Its been hard the past 7 months losing my mom to a brain aneurism.
I’ve not had any support of any of my family even though we’re all going through the same loss.
Ive been trying to be strong for my siblings trying to be there for them when they need help or just to cry.
But it’s been so hard as I’ve had no one to talk to about my pain and how it made me feel.
I try to remember the good times i had with my mom, but it hurts every time as i was always there for her. I helped her whenever she needed me. i used to phone her every day sometimes just to listen to her.
I feel like it’s my fault she’s gone.
The guilt i carry every day is sometimes crippling.

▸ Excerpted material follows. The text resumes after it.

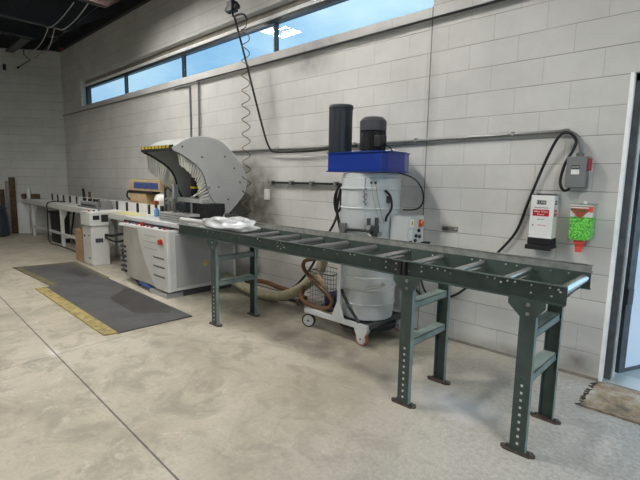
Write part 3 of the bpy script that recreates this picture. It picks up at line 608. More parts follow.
# length stop carriage on table
t = thing('stop_carriage', 'grey clamping carriage with knobs sitting on the feed table', 'machine stop', (3.6, -.72, .872))
box('base', (3.0, -.76, .872), (4.15, -.53, .905), 'steeldull', t, .004); box('body', (3.05, -.72, .905), (4.0, -.58, .985), 'mgrey', t, .006); box('slide', (3.2, -.755, .905), (3.85, -.72, .94), 'dgrey', t, .003); box('end_block', (4.0, -.74, .905), (4.15, -.55, 1.03), 'steeldull', t, .005)
for x in (3.12, 3.34, 3.6, 3.76): G().cyl((x, -.65, .985), (x, -.65, 1.04), .022, r2=.03, seg=10).build('knob', 'black', t, smooth=True)
tag(G().tube([(2.30, -.34, .0), (2.0, -.30, 1.12), (1.93, -.29, 1.17)], .03, 6, smooth=False).build('dark_lever', 'black'), 'dark lever leaning behind the far part of the feed table', 'lever')
tag(G().box((2.55, -.40, .0), (2.60, -.36, 1.14)).build('timber_stick', 'wood'), 'thin brown stick standing behind the feed table', 'stick')
# tall pieces near the far corner
DW = V((.6, .8, 0)); NW = V((.8, -.6, 0))       # along the slanted wall towards the corner, and out of it
def along(s0, s1, n0, n1, z0, z1):
    """upright board against the slanted end wall: s measured back from the corner, n out from the wall"""
    p = [-DW*s0+NW*n0, -DW*s1+NW*n0, -DW*s1+NW*n1, -DW*s0+NW*n1]
    return G().prism([(q.x, q.y) for q in p], 'z', z0, z1)
tag(along(1.20, 1.315, .03, .10, 0, 1.40).build('timber_post', 'wood', bevel=.004), 'tall dark brown timber post leaning at the far end of the table', 'timber')
tag(along(1.325, 1.42, .02, .06, 0, 1.30).build('timber_board', 'woodg', bevel=.004), 'pale grey board just left of the tall brown timber', 'board')
tag(along(1.46, 1.55, .02, .07, 0, 1.10).build('timber_post', 'wood', bevel=.004), 'short dark timber behind the slate blue bin', 'timber')
tag(along(.90, 1.19, .01, .04, 0, .76).build('white_board', 'white'), 'white board leaning on the end wall behind the table end', 'board')
for a, b_, lb in ((.96, 1.04, 'left of the small dark blocks at the far table end'), (.74, .82, 'middle of the small dark blocks at the far table end'), (.64, .73, 'right of the small dark blocks at the far table end')):
    tag(along(a, b_, .05, .12, .872, .995).build('wood_block', 'wood'), lb, 'block', 'dark blocks on the far table end')
tag(along(.85, .91, .05, .10, .872, 1.12).build('white_post', 'white'), 'short pale upright between the dark blocks on the table end', 'post')
t = thing('waste_bin', 'dark slate blue round bin at the left edge of the photo', 'bin', (-.35, -1.50, 0))
G().lathe((-.35, -1.50), [(.22, 0), (.27, .03), (.255, .45), (.225, .66), (.235, .68), (.20, .72), (.05, .75)], 32).build('body', 'bin', t, smooth=True)
G().lathe((-.35, -1.50), [(.24, .655), (.245, .66), (.245, .685), (.24, .69)], 32).build('lid_rim', 'bin', t, smooth=True)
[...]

I think about the what ifs all the time,
What if i pushed her to go to the doctors more,
What if i had been there the day she fell.
What if i said i loved her just even once more.
What if i gave her a hug that she always wanted.
The night time is the hardest for me as im scared to sleep.
I feel like that if i alow myself to sleep its a privilege im not entitled to as she sufferd, i slept.
As she forgot who i was little by little i slept rembering.
It’s been hard, so hard.
Ive not given myself the time to greave to accept shes gone, is it wrong of me to push my family away to take time for myself for once to focus on my greif?
Thank you for taking the time to read i really appreciate it, i just need advice am i doing the right thing in distancing myself to give myself time to heal?